WRITTEN PROBLEM: Exactly as written, write out the lines below from the first to the one containing "COL = scene.collection", inclusive. Pictures do not belong in the copy.

INFORMATION SHOWN:
※

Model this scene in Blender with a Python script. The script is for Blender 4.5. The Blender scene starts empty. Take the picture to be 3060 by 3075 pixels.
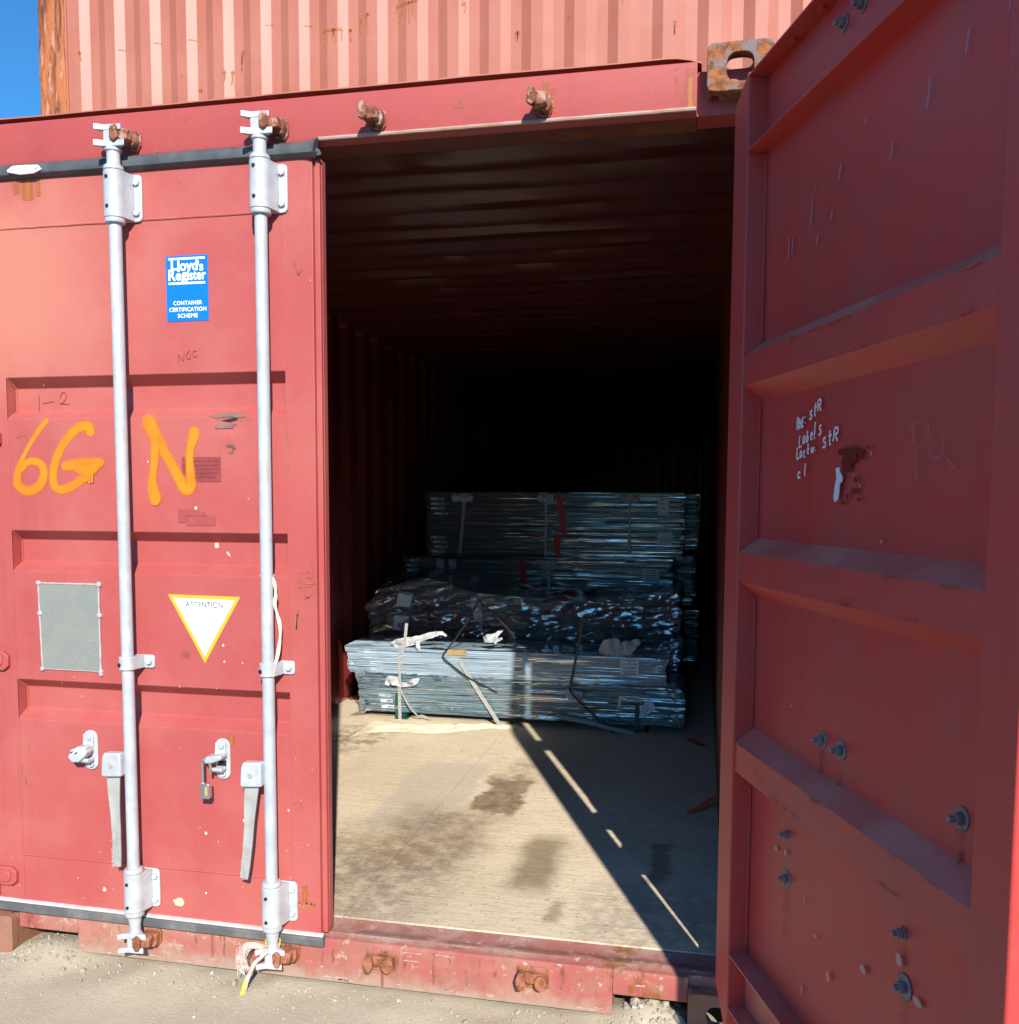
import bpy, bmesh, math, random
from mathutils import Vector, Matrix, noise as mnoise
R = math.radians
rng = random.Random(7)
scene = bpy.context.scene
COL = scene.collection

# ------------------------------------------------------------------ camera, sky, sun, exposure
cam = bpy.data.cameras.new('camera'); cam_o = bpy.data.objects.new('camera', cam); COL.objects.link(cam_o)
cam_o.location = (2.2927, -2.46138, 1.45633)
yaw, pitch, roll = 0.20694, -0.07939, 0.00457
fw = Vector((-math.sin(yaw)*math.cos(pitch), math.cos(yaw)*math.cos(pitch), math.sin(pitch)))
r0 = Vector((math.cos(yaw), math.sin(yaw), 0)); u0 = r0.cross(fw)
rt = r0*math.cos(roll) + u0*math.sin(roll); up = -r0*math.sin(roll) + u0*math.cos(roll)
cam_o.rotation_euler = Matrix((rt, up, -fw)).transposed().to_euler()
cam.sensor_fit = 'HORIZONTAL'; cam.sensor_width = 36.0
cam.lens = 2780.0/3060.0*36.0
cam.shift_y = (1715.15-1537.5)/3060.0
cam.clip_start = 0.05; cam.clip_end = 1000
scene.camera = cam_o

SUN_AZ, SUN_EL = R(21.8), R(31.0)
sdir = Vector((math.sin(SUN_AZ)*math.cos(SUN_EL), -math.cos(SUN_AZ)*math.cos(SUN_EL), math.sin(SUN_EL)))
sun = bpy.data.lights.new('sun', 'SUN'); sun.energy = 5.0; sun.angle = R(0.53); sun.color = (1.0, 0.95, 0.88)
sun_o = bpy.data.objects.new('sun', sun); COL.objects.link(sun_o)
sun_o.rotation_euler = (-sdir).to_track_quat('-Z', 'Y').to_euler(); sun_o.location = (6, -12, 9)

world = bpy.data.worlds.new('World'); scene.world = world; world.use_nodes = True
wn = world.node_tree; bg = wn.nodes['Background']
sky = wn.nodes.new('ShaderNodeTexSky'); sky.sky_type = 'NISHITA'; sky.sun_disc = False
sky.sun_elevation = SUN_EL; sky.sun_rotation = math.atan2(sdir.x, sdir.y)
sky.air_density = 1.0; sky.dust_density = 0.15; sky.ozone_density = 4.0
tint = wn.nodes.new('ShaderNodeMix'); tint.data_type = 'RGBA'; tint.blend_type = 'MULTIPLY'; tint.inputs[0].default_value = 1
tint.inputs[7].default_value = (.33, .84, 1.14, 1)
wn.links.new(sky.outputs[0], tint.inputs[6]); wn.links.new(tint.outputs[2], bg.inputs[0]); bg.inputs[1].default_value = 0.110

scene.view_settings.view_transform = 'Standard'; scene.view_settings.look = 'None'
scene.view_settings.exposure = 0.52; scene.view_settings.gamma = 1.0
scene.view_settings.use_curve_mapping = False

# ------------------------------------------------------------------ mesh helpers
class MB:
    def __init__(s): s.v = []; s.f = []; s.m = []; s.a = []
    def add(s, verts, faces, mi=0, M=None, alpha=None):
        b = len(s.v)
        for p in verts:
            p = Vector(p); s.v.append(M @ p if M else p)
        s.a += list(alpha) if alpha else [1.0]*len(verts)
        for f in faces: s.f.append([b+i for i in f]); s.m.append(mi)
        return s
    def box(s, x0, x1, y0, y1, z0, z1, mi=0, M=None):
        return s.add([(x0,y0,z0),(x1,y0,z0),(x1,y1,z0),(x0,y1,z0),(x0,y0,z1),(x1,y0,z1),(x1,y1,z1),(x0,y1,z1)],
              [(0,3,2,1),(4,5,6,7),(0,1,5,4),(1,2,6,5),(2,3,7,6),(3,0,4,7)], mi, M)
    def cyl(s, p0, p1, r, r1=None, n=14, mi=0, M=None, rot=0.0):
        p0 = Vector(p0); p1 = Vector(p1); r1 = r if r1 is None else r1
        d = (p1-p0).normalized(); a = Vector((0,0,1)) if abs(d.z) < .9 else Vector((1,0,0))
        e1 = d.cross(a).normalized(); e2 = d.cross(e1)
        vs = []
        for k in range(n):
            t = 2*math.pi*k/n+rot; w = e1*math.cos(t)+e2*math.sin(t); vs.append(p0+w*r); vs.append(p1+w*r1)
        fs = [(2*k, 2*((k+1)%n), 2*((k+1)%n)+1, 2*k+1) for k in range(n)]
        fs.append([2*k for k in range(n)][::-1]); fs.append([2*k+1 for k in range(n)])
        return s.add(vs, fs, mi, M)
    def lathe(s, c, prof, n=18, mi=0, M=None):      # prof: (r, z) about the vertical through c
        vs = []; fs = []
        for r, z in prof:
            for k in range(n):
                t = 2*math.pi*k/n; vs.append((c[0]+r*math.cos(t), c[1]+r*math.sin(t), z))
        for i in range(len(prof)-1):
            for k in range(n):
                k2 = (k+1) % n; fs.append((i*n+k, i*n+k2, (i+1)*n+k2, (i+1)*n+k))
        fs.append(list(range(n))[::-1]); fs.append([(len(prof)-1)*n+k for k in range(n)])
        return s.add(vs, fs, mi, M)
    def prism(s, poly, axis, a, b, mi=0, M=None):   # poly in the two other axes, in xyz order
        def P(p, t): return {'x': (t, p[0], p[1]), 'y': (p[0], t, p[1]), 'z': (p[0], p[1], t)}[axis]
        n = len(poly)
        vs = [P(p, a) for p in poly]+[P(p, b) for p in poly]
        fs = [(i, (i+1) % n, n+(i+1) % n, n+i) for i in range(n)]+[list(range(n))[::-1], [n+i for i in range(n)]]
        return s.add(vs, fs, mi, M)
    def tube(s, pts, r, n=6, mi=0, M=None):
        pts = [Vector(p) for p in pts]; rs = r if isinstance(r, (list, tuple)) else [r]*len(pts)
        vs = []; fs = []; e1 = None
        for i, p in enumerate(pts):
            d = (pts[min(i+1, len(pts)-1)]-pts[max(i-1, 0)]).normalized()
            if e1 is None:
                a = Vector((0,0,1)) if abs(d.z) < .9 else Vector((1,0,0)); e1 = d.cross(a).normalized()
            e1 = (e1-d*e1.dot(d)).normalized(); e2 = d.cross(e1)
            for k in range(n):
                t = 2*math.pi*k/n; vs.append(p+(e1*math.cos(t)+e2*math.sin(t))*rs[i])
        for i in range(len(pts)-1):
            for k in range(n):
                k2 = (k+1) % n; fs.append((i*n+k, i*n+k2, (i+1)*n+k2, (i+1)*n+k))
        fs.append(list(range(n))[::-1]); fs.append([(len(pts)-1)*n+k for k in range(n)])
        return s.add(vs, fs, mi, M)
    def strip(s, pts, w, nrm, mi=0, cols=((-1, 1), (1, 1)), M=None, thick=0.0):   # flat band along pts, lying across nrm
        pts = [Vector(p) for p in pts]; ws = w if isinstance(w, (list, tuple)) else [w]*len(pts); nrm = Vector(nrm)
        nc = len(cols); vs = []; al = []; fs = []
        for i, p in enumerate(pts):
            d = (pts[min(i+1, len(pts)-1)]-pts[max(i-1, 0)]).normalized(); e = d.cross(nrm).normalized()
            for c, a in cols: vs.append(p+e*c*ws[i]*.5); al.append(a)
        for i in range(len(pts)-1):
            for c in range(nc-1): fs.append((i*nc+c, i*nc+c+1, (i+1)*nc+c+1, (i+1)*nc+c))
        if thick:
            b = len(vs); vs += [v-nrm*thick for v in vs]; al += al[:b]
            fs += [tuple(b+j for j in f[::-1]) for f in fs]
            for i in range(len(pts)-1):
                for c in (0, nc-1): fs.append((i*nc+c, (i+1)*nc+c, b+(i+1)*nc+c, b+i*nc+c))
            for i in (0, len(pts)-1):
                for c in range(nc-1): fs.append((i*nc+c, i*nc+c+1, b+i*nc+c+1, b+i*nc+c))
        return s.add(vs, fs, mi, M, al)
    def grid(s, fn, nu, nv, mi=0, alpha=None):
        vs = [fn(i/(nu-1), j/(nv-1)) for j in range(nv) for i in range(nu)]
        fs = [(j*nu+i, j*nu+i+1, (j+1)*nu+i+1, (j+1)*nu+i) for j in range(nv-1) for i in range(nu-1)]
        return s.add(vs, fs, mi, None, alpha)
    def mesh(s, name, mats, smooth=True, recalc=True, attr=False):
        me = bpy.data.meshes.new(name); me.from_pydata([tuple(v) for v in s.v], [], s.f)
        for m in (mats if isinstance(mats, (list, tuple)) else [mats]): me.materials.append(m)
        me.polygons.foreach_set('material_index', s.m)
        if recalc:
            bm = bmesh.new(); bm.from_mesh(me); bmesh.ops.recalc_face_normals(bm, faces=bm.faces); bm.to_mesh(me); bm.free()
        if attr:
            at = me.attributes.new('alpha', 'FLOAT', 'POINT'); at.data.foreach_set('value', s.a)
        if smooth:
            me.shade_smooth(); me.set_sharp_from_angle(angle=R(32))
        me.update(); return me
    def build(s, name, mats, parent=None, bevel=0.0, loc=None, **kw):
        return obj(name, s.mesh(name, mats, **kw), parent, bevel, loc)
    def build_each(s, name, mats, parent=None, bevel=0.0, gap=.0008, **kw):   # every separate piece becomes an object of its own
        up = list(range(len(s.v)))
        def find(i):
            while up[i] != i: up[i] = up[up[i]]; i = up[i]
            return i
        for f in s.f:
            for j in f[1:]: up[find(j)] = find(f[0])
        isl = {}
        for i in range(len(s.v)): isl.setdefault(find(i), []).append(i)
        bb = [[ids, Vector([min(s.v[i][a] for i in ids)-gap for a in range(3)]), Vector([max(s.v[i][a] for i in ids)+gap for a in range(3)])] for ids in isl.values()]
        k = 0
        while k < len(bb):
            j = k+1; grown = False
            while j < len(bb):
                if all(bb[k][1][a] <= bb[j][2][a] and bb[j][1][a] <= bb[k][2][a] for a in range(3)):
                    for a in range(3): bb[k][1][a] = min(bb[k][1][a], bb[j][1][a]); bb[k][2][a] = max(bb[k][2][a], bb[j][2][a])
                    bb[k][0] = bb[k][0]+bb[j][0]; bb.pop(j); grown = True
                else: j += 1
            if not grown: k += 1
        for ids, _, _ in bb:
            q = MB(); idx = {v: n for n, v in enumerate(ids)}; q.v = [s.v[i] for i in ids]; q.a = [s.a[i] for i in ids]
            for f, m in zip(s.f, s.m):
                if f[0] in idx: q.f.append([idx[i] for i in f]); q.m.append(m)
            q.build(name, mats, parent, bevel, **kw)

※

OUTPUT OF THE TASK:
Model this scene in Blender with a Python script. The script is for Blender 4.5. The Blender scene starts empty. Take the picture to be 3060 by 3075 pixels.
import bpy, bmesh, math, random
from mathutils import Vector, Matrix, noise as mnoise
R = math.radians
rng = random.Random(7)
scene = bpy.context.scene
COL = scene.collection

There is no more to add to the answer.